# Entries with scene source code

--- Start ---

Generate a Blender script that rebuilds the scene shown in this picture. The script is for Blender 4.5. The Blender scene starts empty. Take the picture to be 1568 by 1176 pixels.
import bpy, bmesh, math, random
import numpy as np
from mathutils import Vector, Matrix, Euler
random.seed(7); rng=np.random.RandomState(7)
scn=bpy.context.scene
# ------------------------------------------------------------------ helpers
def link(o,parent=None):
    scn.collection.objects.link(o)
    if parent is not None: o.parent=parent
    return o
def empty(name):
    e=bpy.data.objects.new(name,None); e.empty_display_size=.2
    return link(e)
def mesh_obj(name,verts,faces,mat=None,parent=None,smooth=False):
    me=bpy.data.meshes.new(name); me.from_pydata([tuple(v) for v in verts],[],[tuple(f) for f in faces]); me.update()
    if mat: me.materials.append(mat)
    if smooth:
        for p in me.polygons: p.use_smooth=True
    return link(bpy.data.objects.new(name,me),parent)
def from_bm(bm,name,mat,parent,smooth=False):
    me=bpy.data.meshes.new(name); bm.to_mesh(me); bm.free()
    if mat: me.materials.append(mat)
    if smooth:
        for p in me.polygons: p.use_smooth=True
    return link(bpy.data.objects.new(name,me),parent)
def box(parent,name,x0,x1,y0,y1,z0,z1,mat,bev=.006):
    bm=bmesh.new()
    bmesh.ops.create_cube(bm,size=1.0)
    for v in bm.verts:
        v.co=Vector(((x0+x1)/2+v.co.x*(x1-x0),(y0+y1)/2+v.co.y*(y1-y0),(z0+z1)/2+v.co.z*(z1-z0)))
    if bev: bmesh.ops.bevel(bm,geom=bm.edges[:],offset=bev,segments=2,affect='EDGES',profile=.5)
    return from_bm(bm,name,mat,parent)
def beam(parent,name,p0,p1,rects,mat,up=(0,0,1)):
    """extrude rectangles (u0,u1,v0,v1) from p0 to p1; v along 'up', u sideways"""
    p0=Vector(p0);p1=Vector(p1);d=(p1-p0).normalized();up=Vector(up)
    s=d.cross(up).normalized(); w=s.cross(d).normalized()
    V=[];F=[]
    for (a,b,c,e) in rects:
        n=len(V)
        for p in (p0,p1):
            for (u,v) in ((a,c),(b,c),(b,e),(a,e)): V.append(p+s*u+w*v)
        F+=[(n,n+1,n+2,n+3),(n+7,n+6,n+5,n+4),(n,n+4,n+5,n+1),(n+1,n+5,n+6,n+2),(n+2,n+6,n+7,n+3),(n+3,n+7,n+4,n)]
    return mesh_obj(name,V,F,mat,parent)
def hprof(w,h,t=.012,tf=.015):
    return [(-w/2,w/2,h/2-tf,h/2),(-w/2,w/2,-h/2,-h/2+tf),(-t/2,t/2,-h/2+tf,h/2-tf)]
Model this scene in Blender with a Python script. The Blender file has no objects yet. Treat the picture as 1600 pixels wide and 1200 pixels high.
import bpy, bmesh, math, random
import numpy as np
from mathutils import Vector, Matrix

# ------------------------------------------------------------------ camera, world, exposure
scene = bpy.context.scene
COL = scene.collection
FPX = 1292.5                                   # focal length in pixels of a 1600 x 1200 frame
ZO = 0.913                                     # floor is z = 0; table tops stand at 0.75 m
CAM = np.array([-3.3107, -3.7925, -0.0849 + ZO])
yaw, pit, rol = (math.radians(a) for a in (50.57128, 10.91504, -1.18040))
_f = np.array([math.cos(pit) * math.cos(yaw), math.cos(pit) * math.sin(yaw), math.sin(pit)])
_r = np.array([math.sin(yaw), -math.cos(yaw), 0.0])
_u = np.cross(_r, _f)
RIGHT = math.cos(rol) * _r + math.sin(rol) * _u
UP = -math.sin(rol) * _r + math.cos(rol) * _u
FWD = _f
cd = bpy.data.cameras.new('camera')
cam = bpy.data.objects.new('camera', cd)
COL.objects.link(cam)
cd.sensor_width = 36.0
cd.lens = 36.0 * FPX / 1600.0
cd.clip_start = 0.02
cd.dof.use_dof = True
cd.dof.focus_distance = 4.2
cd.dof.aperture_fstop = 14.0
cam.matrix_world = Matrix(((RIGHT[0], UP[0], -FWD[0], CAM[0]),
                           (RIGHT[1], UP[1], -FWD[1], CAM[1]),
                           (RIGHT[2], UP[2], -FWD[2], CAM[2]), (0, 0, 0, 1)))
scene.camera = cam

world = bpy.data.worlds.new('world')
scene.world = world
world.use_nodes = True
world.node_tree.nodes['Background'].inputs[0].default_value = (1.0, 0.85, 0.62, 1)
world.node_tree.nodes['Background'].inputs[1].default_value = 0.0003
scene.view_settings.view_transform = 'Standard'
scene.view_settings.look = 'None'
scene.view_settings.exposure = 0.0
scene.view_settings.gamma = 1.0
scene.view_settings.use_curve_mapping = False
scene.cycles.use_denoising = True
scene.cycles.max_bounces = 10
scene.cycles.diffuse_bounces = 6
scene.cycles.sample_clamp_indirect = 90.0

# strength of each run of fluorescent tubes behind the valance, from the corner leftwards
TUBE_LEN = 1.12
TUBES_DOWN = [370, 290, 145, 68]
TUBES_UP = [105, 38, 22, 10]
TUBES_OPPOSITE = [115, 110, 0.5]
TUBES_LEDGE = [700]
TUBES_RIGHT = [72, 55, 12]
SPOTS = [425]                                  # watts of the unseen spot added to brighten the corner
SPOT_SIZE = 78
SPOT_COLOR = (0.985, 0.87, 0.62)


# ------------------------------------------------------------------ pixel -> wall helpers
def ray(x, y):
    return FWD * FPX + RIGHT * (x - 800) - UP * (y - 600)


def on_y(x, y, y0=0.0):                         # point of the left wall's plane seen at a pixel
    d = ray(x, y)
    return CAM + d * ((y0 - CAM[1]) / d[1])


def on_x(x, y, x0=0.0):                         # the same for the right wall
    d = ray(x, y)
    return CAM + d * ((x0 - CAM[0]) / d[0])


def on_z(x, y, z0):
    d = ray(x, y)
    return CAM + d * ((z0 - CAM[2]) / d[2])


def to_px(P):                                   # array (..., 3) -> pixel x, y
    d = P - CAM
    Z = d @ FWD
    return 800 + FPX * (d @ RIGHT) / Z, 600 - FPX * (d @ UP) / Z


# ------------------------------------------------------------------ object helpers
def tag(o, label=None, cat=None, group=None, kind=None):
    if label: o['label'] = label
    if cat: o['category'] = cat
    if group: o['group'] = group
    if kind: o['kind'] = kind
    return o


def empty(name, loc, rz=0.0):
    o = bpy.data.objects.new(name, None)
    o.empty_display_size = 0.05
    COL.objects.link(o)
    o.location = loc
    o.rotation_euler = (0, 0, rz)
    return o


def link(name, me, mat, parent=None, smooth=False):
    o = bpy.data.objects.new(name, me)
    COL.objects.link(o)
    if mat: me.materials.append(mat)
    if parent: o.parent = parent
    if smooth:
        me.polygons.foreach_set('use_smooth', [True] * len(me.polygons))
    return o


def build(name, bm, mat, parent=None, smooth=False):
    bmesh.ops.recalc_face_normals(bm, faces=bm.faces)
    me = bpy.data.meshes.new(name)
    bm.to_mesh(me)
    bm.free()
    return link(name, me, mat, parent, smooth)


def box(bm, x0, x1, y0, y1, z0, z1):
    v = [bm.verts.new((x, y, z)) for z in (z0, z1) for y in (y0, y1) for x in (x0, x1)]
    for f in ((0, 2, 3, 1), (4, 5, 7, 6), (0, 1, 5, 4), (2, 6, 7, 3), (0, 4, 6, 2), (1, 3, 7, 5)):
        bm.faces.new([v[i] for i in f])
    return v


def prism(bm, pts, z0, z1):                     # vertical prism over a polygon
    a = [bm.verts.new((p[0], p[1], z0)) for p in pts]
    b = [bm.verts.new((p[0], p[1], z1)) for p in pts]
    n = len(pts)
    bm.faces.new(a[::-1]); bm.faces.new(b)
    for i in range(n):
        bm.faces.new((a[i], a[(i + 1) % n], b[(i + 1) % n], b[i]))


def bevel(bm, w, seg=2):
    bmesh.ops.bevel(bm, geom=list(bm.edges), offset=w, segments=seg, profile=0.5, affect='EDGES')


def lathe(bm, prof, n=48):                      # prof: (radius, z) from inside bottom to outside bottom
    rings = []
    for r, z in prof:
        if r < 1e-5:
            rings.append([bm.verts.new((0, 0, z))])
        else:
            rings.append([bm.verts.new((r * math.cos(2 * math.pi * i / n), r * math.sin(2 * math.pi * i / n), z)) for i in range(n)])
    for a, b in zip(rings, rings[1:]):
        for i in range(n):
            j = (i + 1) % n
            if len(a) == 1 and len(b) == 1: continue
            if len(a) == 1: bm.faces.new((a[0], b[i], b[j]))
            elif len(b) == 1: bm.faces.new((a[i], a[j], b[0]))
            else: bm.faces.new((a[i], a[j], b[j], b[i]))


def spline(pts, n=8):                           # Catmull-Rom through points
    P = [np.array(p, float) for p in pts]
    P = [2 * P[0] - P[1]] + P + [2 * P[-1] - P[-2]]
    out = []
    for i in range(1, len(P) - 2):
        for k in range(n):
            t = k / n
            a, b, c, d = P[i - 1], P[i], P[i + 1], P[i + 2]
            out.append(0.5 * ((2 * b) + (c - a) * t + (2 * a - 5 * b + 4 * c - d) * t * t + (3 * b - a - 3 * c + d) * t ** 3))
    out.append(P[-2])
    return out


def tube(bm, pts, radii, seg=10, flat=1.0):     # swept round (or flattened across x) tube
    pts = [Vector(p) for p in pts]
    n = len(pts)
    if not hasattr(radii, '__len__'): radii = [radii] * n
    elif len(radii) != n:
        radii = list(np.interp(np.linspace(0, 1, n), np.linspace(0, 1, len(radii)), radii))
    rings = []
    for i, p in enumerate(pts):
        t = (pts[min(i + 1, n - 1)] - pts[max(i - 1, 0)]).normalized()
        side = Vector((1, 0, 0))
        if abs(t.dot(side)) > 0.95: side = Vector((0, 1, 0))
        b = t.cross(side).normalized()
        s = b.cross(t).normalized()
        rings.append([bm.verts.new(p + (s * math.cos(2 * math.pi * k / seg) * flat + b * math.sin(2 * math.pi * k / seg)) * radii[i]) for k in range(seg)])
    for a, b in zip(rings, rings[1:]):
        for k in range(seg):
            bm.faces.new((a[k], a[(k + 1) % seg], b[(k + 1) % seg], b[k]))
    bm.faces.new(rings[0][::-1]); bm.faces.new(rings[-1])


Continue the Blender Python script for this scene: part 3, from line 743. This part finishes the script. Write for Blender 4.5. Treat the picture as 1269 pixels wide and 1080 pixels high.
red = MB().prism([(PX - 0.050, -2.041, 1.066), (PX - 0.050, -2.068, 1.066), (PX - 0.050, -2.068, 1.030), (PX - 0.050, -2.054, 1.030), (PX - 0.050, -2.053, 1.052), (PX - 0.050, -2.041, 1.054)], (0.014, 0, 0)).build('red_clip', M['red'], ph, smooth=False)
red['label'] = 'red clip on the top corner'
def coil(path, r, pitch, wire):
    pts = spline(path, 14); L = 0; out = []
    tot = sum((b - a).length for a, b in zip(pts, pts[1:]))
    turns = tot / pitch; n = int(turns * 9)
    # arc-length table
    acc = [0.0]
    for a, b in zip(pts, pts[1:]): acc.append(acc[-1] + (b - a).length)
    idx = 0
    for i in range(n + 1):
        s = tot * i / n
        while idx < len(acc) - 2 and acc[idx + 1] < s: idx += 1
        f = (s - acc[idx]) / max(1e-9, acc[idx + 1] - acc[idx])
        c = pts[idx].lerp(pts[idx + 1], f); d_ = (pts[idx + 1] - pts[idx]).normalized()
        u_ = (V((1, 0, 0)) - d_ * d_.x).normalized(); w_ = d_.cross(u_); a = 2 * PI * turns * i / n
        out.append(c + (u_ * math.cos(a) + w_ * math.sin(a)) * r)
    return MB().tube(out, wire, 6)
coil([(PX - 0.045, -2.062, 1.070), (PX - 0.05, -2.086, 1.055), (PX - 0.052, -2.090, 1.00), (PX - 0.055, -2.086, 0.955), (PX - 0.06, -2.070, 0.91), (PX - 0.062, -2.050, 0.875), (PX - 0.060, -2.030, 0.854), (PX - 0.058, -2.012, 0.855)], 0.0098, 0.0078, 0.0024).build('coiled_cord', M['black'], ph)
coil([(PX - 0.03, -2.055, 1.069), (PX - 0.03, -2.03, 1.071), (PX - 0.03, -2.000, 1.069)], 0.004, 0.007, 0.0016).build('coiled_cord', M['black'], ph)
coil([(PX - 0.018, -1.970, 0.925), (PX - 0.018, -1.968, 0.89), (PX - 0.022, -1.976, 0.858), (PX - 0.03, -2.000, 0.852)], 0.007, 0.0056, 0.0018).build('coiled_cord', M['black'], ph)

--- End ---

# TASK BRIEF
Copy exactly the lines from the one containing "Continue the Blender" through the last line of the records, both included, and nothing else.

# FINISHED TASK
Continue the Blender Python script for this scene: part 3, from line 743. This part finishes the script. Write for Blender 4.5. Treat the picture as 1269 pixels wide and 1080 pixels high.
red = MB().prism([(PX - 0.050, -2.041, 1.066), (PX - 0.050, -2.068, 1.066), (PX - 0.050, -2.068, 1.030), (PX - 0.050, -2.054, 1.030), (PX - 0.050, -2.053, 1.052), (PX - 0.050, -2.041, 1.054)], (0.014, 0, 0)).build('red_clip', M['red'], ph, smooth=False)
red['label'] = 'red clip on the top corner'
def coil(path, r, pitch, wire):
    pts = spline(path, 14); L = 0; out = []
    tot = sum((b - a).length for a, b in zip(pts, pts[1:]))
    turns = tot / pitch; n = int(turns * 9)
    # arc-length table
    acc = [0.0]
    for a, b in zip(pts, pts[1:]): acc.append(acc[-1] + (b - a).length)
    idx = 0
    for i in range(n + 1):
        s = tot * i / n
        while idx < len(acc) - 2 and acc[idx + 1] < s: idx += 1
        f = (s - acc[idx]) / max(1e-9, acc[idx + 1] - acc[idx])
        c = pts[idx].lerp(pts[idx + 1], f); d_ = (pts[idx + 1] - pts[idx]).normalized()
        u_ = (V((1, 0, 0)) - d_ * d_.x).normalized(); w_ = d_.cross(u_); a = 2 * PI * turns * i / n
        out.append(c + (u_ * math.cos(a) + w_ * math.sin(a)) * r)
    return MB().tube(out, wire, 6)
coil([(PX - 0.045, -2.062, 1.070), (PX - 0.05, -2.086, 1.055), (PX - 0.052, -2.090, 1.00), (PX - 0.055, -2.086, 0.955), (PX - 0.06, -2.070, 0.91), (PX - 0.062, -2.050, 0.875), (PX - 0.060, -2.030, 0.854), (PX - 0.058, -2.012, 0.855)], 0.0098, 0.0078, 0.0024).build('coiled_cord', M['black'], ph)
coil([(PX - 0.03, -2.055, 1.069), (PX - 0.03, -2.03, 1.071), (PX - 0.03, -2.000, 1.069)], 0.004, 0.007, 0.0016).build('coiled_cord', M['black'], ph)
coil([(PX - 0.018, -1.970, 0.925), (PX - 0.018, -1.968, 0.89), (PX - 0.022, -1.976, 0.858), (PX - 0.03, -2.000, 0.852)], 0.007, 0.0056, 0.0018).build('coiled_cord', M['black'], ph)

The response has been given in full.